Our Northumberland

This dramatic county has inspired us to protect our natural heritage. It’s a magical county of dramatic coastal castles, golden arcs of beaches and wild moor-covered hills.


The Northumberland coast is spectacular. Long ago the huge castles of Bamburgh and Dunstanburgh defended these shores, towering above sandy beaches and rugged cliffs. Hunting Hall is only 5 miles from the causeway of the Holy Island of Lindisfarne. Here you can discover the land of St. Aidan and St. Cuthbert, walk through the ruins of the ancient priory, explore the castle and small fishing village, or follow a trail through the island countryside. In the stillness of an evening the voices of seals resting on sand banks drift across the water to the island, the cradle of English Christianity. Noisy guillemots, terns and clown-coloured puffins crowd the cliffs of the Farne Islands during the breeding season. Seals bask lazily on the rocks or bob by the boats which offer exciting trips to this unique island nature reserve.

Local Walks

Northumberland is a county of sky and wide open spaces. Hunting Hall is nestled in lowland countryside of fields and woods with winding small lanes and footpaths. A little further afield are moor covered hillsides of springy turf and rocky outcrops. Just a mile from the farm is Kyloe Woods, once part of a 19th century tree nursery for a local landowner. At its heart the trees are majestic, sunlight is dappled onto the pine needle floor and the wood is full of birdsong. In the 7th Century St Cuthbert is said to have left Lindisfarne to seek solitude in the shallow rocky outcrop of Cuthbert’s Cave. Trees shelter this lovely site, daffodils line the track and the sun warms great boulders that lie before the cave entrance. Several walking routes pass the cave and a circular hike towards the sea can be a stunning day out. A lowland peat bog at Ford Moss nature reserve is a natural haven for wildlife. Once a busy mining community, the area is now a silent and still. On the hillside above there are ancient cup and ring markings.

The Hills

The Cheviot Hills offer exhilarating days out across wild moorland with stunning views. Rivers run through the Cheviot valleys where dippers flit amongst the dappled rocks. From the Harthope Valley paths climb steeply up Cheviot or lead through Happy Valley. This is an area rich in archaeology and there are remains of prehistoric hill forts, burial mounds and evidence of ancient farming techniques high up in these exposed hills. The Northumberland National Park has produced an excellent Hillfort trail leaflet for the Breamish Valley.
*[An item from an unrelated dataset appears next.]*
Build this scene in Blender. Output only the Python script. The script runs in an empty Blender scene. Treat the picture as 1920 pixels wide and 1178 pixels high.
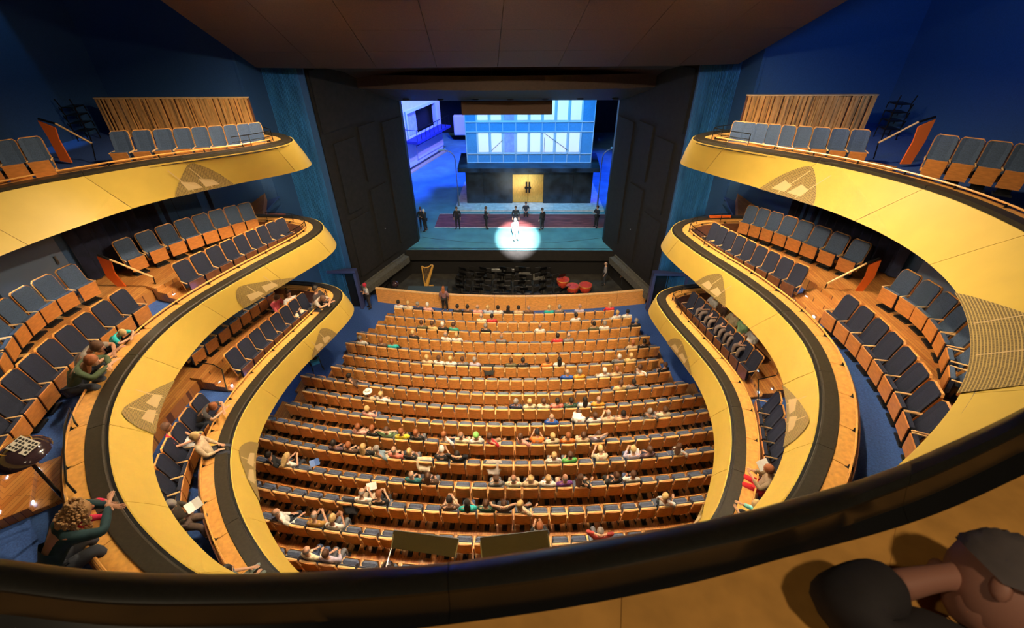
import bpy, bmesh, math, random
from mathutils import Vector, Matrix
from mathutils.geometry import tessellate_polygon
R_ = random.Random(7)
S = bpy.context.scene
COL = S.collection
PI = math.pi
# ---------------------------------------------------------------- camera, world, light
H0 = 15.7                                   # eye level above the first stalls row
FPX = 853.0; TH, YAW, ROLL = map(math.radians, (35.35, 1.64, -.55))
CAM = Vector((.8, 0, H0))
_F = Vector((0, math.cos(TH), -math.sin(TH))); _U = Vector((0, math.sin(TH), math.cos(TH))); _R = Vector((1, 0, 0))
_R, _U = _R*math.cos(ROLL)+_U*math.sin(ROLL), _U*math.cos(ROLL)-_R*math.sin(ROLL)
_Z = Matrix.Rotation(YAW, 3, 'Z')
_R, _U, _F = _Z@_R, _Z@_U, _Z@_F
cd = bpy.data.cameras.new('camera'); cam = bpy.data.objects.new('camera', cd); COL.objects.link(cam)
cam.matrix_world = Matrix(((_R.x, _U.x, -_F.x, CAM.x), (_R.y, _U.y, -_F.y, CAM.y), (_R.z, _U.z, -_F.z, CAM.z), (0, 0, 0, 1)))
cd.sensor_width = 36; cd.lens = FPX/1920*36; cd.clip_start = .05; cd.clip_end = 200
cd.dof.use_dof = True; cd.dof.focus_distance = 15; cd.dof.aperture_fstop = 3.2
S.camera = cam
S.view_settings.view_transform = 'Standard'; S.view_settings.look = 'None'
S.view_settings.gamma = 1; S.view_settings.use_curve_mapping = False; S.view_settings.exposure = 0.0
w = bpy.data.worlds.new('world'); S.world = w; w.use_nodes = True
w.node_tree.nodes['Background'].inputs[0].default_value = (.16, .13, .17, 1)
w.node_tree.nodes['Background'].inputs[1].default_value = .12

def lamp(name, kind, loc, power, color, target=None, size=.6, angle=60, blend=.5, soft=.1):
    d = bpy.data.lights.new(name, kind); d.energy = power; d.color = color
    if kind == 'AREA': d.shape = 'DISK'; d.size = size; d.spread = math.radians(150)
    if kind == 'SPOT': d.spot_size = math.radians(angle); d.spot_blend = blend; d.shadow_soft_size = soft
    if kind == 'POINT': d.shadow_soft_size = soft
    o = bpy.data.objects.new(name, d); COL.objects.link(o); o.location = loc
    if target is not None:
        o.rotation_euler = (Vector(target)-Vector(loc)).to_track_quat('-Z', 'Y').to_euler()
    return o
WARM = (1, .78, .5); BLUE = (.03, .25, 1); CYAN = (.12, .6, 1); COLD = (.7, .85, 1)
# house lights in the raised part of the ceiling, over the stalls
for (x, y, z) in ((-5.5, 11.5, 16.35), (0, 12, 16.2), (5.5, 11.5, 16.35), (0, 10.2, 16.7)):
    lamp('house_light', 'AREA', (x, y, z), 1050, WARM, (x*.95, y+1.5, 0), .5)
for s in (-1, 1):
    lamp('house_light', 'SPOT', (s*4, 5.5, 17.6), 3800, WARM, (s*3, 20, 0), angle=52, blend=.6, soft=.25)
    lamp('front_wash', 'SPOT', (s*-3, 7, 17.0), 500, (1, .85, .6), (s*11, 14.5, 11.2), angle=65, blend=.8, soft=.3)
for (x, y, p_) in ((-2.2, -.7, 34), (2.6, -.9, 34)):
    lamp('added_rim_fill', 'AREA', (x, y, 17.8), p_, WARM, (x, y+1.1, 14), .25)  # unseen fill lamps, added to brighten the near shelf and put sheen on the rim
# wall washes (blue gel) on the ribbed proscenium pilasters and the upper side walls
for s in (-1, 1):
    lamp('blue_wash', 'SPOT', (s*5.2, 12, 16.2), 500, (.12, .6, 1), (s*9.6, 23, 8.5), angle=60, blend=1, soft=.3)
    lamp('blue_wash', 'SPOT', (s*9.0, 18, 1.2), 140, (.12, .6, 1), (s*9.8, 23, 5), angle=90, blend=1, soft=.3)
lamp('blue_wash', 'SPOT', (7.5, 9, 16.6), 1700, (.06, .3, 1), (15, 19.5, 15), angle=75, blend=1, soft=.4)
lamp('blue_wash', 'SPOT', (-7.5, 9, 16.6), 130, (.1, .3, 1), (-13, 19.5, 14.5), angle=75, blend=1, soft=.4)
lamp('blue_wash', 'SPOT', (-16.3, 17.2, 19.3), 900, (.15, .6, 1), (-16.95, 17.0, 11), angle=22, blend=.6, soft=.05)
# stage lighting rig above the set
lamp('stage_light', 'AREA', (-2, 31, 16), 420, (.06, .55, .95), (-2, 32, 0), 3)
lamp('stage_light', 'AREA', (4, 31, 16), 420, (.06, .55, .95), (4, 32, 0), 3)
lamp('stage_light', 'SPOT', (-3.5, 30.6, 13.5), 3000, (.09, .40, 1), (1.2, 37, 6), angle=70, blend=.6, soft=.3)
lamp('stage_light', 'SPOT', (5.5, 30.6, 13.5), 2400, (.09, .40, 1), (1.2, 37, 6), angle=70, blend=.6, soft=.3)
lamp('stage_light', 'SPOT', (-2, 40, 16.3), 45000, (.02, .08, 1), (-7, 47, 0), angle=75, blend=.5, soft=.3)
lamp('stage_light', 'SPOT', (12, 40, 16.3), 30000, (.02, .08, 1), (10, 43, 0), angle=60, blend=.5, soft=.3)
lamp('stage_light', 'SPOT', (0, 42, 15.5), 10000, (.45, .45, 1), (-10, 48, 6), angle=60, blend=.5, soft=.3)
lamp('stage_light', 'SPOT', (9, 43, 14), 700, (1, .9, .8), (12.6, 48, 5), angle=50)  # not part of the rig: extra lamp added to make the scaffold visible
lamp('follow_spot', 'SPOT', (1.5, 3, 18.3), 800000, (1, .97, .95), (.4, 29.75, 1.2), angle=6.4, blend=.7, soft=.06)
lamp('door_light', 'SPOT', (1.2, 33.6, 5.6), 260, (1, .75, .4), (1.2, 36.2, 1.8), angle=60, blend=.8, soft=.1)
lamp('road_light', 'SPOT', (1.2, 27.5, 12.8), 900, (1, .45, .35), (1.2, 33, 1.2), angle=22, blend=1, soft=.2)

# ---------------------------------------------------------------- pixel helpers (1920 x 1178)
def ray(u, v): return _F+_R*((u-960)/FPX)-_U*((v-589)/FPX)
def bz(u, v, z): d = ray(u, v); return CAM+d*((z-CAM.z)/d.z)
def by(u, v, y): d = ray(u, v); return CAM+d*((y-CAM.y)/d.y)
def pj(p):
    q = Vector(p)-CAM; k = q.dot(_F)
    return 960+FPX*q.dot(_R)/k, 589-FPX*q.dot(_U)/k

# ---------------------------------------------------------------- materials
def mat(name, col, rough=.6, metal=0, noise=0, nscale=8, emit=0, ecol=None, stretch=None, bump=0, spec=.5, coat=0):
    m = bpy.data.materials.new(name); m.use_nodes = True; nt = m.node_tree; b = nt.nodes['Principled BSDF']
    b.inputs['Base Color'].default_value = (*col, 1); b.inputs['Roughness'].default_value = rough
    b.inputs['Metallic'].default_value = metal; b.inputs['Specular IOR Level'].default_value = spec
    b.inputs['Coat Weight'].default_value = coat
    if emit:
        b.inputs['Emission Color'].default_value = (*(ecol or col), 1); b.inputs['Emission Strength'].default_value = emit
    if noise or bump:
        tc = nt.nodes.new('ShaderNodeTexCoord'); mp = nt.nodes.new('ShaderNodeMapping')
        mp.inputs['Scale'].default_value = stretch or (1, 1, 1)
        n = nt.nodes.new('ShaderNodeTexNoise'); n.inputs['Scale'].default_value = nscale; n.inputs['Detail'].default_value = 3
        nt.links.new(tc.outputs['Object'], mp.inputs[0]); nt.links.new(mp.outputs[0], n.inputs['Vector'])
        if noise:
            cr = nt.nodes.new('ShaderNodeValToRGB'); nt.links.new(n.outputs['Fac'], cr.inputs[0])
            cr.color_ramp.elements[0].position = .3; cr.color_ramp.elements[1].position = .7
            cr.color_ramp.elements[0].color = (*[c*(1-noise) for c in col], 1)
            cr.color_ramp.elements[1].color = (*[min(1, c*(1+noise)) for c in col], 1)
            nt.links.new(cr.outputs[0], b.inputs['Base Color'])
        if bump:
            bp = nt.nodes.new('ShaderNodeBump'); bp.inputs['Strength'].default_value = bump; bp.inputs['Distance'].default_value = .02
            nt.links.new(n.outputs['Fac'], bp.inputs['Height']); nt.links.new(bp.outputs[0], b.inputs['Normal'])
    return m
M = dict(
 wood=mat('oak', (.74, .33, .085), .38, noise=.22, nscale=6, stretch=(1, 1, 6)),
 wood_mid=mat('oak_mid', (.50, .19, .045), .4, noise=.18, nscale=6, stretch=(1, 1, 5)),
 wood_pale=mat('oak_edge', (.74, .45, .19), .4, noise=.12),
 wood_shelf=mat('oak_shelf', (.66, .33, .08), .35, noise=.15, nscale=10, stretch=(1, 1, 1)),
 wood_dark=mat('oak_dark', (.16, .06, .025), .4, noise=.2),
 slat=mat('oak_slat', (.70, .34, .10), .45, noise=.3, nscale=3, stretch=(3, 3, .6)),
 blue=mat('blue_upholstery', (.042, .07, .13), .8, noise=.25, nscale=40, bump=.2),
 blue_roll=mat('blue_cushion', (.085, .105, .17), .5, noise=.2, nscale=30),
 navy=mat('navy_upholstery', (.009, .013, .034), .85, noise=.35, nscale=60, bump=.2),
 carpet=mat('blue_carpet', (.03, .085, .30), .9, noise=.25, nscale=30, bump=.3),
 wall=mat('blue_plaster', (.028, .085, .21), .6, noise=.12, nscale=30),
 rib=mat('blue_rib', (.03, .16, .38), .5, noise=.35, nscale=4, stretch=(1, 1, .2)),
 drape=mat('dark_drape', (.012, .016, .045), .9, noise=.4, nscale=3),
 fascia=mat('yellow_fascia', (.58, .405, .075), .5, noise=.04, nscale=2, spec=.4),
 cap=mat('rim_cap', (.03, .024, .016), .35, noise=.2, nscale=20, spec=.5),
 black=mat('black', (.006, .006, .007), .5),
 portal=mat('portal_black', (.009, .0075, .007), .8, noise=.4, nscale=4),
 ceil=mat('brown_ceiling', (.10, .055, .035), .7, noise=.2, nscale=25),
 ceil2=mat('soffit_brown', (.045, .026, .02), .7, noise=.2, nscale=10),
 orange=mat('orange_panel', (.95, .17, .02), .35, emit=.0),
 metal=mat('black_metal', (.015, .014, .014), .35, metal=.6),
 grey=mat('grey_metal', (.3, .3, .3), .35, metal=.8),
 led=mat('step_led', (.4, .6, 1), .4, emit=14, ecol=(.35, .6, 1)),
 white=mat('white', (.75, .73, .7), .6),
 brass=mat('brass_door', (.75, .45, .1), .3, metal=.5, noise=.2, nscale=12, stretch=(4, 1, .4)),
 gold=mat('gold', (.6, .33, .06), .35, metal=.4),
 stage=mat('stage_floor', (.09, .27, .30), .6, noise=.2, nscale=.8),
 pave=mat('pavement', (.55, .6, .58), .7, noise=.2, nscale=3),
 road=mat('road_red', (.22, .06, .06), .6, noise=.5, nscale=1.2, stretch=(1, 5, 1)),
 marble=mat('dark_marble', (.02, .035, .055), .3, noise=.8, nscale=1.2),
 facade=mat('blue_facade', (.10, .36, .70), .6, noise=.06),
 mullion=mat('mullion', (.6, .72, .85), .5),
 curtain=mat('lit_curtain', (.8, .78, .9), .7, emit=.55, ecol=(.78, .82, 1), noise=.12, nscale=5, stretch=(6, 1, .3)),
 curtain2=mat('dim_curtain', (.25, .3, .8), .7, emit=.35, ecol=(.2, .35, 1), noise=.3, nscale=3),
 house=mat('house_plaster', (.62, .64, .85), .7, noise=.05, nscale=2),
 skin=mat('skin', (.58, .32, .21), .55), skin_d=mat('skin_tan', (.42, .21, .13), .55),
 copper=mat('drum_red', (.5, .05, .025), .35, noise=.2), harp=mat('harp_gold', (.55, .3, .06), .4),
 pit=mat('pit_floor', (.03, .026, .02), .8, noise=.5, nscale=2), pit_dark=mat('pit_black', (.012, .011, .011), .5),
 glass=mat('smoked_dome', (.035, .02, .025), .12, noise=.2, spec=.8, coat=.5), sticker=mat('sticker', (.62, .58, .5), .5),
 ink=mat('ink', (.02, .02, .02), .6), panelgrey=mat('panel_grey', (.075, .07, .062), .6, noise=.1, nscale=90),
 surtitle=mat('surtitle_brown', (.10, .055, .035), .7, noise=.08), tan=mat('tan_board', (.55, .4, .2), .6),
)
def perforated():
    m = bpy.data.materials.new('perforated_sheet'); m.use_nodes = True; nt = m.node_tree; b = nt.nodes['Principled BSDF']
    uv = nt.nodes.new('ShaderNodeUVMap'); mp = nt.nodes.new('ShaderNodeMapping'); mp.inputs['Scale'].default_value = (22, 22, 1)
    br = nt.nodes.new('ShaderNodeTexBrick'); br.inputs['Color1'].default_value = br.inputs['Color2'].default_value = (.07, .045, .015, 1)
    br.inputs['Mortar'].default_value = (.42, .30, .10, 1); br.inputs['Scale'].default_value = 1; br.inputs['Mortar Size'].default_value = .12
    br.inputs['Brick Width'].default_value = .9; br.inputs['Row Height'].default_value = .6
    nt.links.new(uv.outputs[0], mp.inputs[0]); nt.links.new(mp.outputs[0], br.inputs['Vector']); nt.links.new(br.outputs['Color'], b.inputs['Base Color'])
    b.inputs['Roughness'].default_value = .5
    return m
M['perf'] = perforated()
def parquet():
    m = bpy.data.materials.new('parquet'); m.use_nodes = True; nt = m.node_tree; b = nt.nodes['Principled BSDF']
    tc = nt.nodes.new('ShaderNodeTexCoord'); mp = nt.nodes.new('ShaderNodeMapping'); mp.inputs['Rotation'].default_value = (0, 0, PI/2)
    br = nt.nodes.new('ShaderNodeTexBrick'); br.inputs['Scale'].default_value = 1; br.inputs['Brick Width'].default_value = .8; br.inputs['Row Height'].default_value = .09
    br.inputs['Color1'].default_value = (.50, .23, .06, 1); br.inputs['Color2'].default_value = (.36, .13, .03, 1)
    br.inputs['Mortar'].default_value = (.12, .04, .015, 1); br.inputs['Mortar Size'].default_value = .004
    nt.links.new(tc.outputs['Object'], mp.inputs[0]); nt.links.new(mp.outputs[0], br.inputs['Vector']); nt.links.new(br.outputs['Color'], b.inputs['Base Color'])
    b.inputs['Roughness'].default_value = .32
    return m
M['parquet'] = parquet()
_cm = {}
def cloth(c, rough=.85):
    k = tuple(round(x, 3) for x in c)
    if k not in _cm: _cm[k] = mat('cloth', c, rough, noise=.18, nscale=12)
    return _cm[k]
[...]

Town, Village and Stately Home

Overlooking the river estuary stands our local town of Berwick upon Tweed. A walk around the Elizabethan Walls is the best way to see this historic town, with its wonderful architecture, pier and sea views. The small shops and cafes along Bridge Street are a great place to browse. To the south, the Alnwick Gardens are beautiful with huge water features and glorious planting areas, a treehouse restaurant and pavilion. The castle, which featured in the Harry Potter films, is always enjoyed by children… especially those wishing to learn to fly!

Enjoy afternoon tea at the Lavender Tearooms of Ford and Etal Estates after exploring the narrow gauge railway, working corn mill and heavy horse centre. Amble through the picturesque village of Ford or spend a while indulging in the beautiful Victorian murals of the old schoolroom.

Stately homes abound in Northumberland; Cragside was the first house in England to be lit by electric light, 18th Century Paxton House has beautiful walks by the Tweed, Manderston is a stunning Edwardian country house – there are so many it’s hard to choose a favourite…

It’s difficult to describe our magnificent county in just one page, there’s just so much to see and do for all ages. We have created folders and leaflets in our accommodation to help you discover the best of Northumberland and we love to share advice about our favourite places.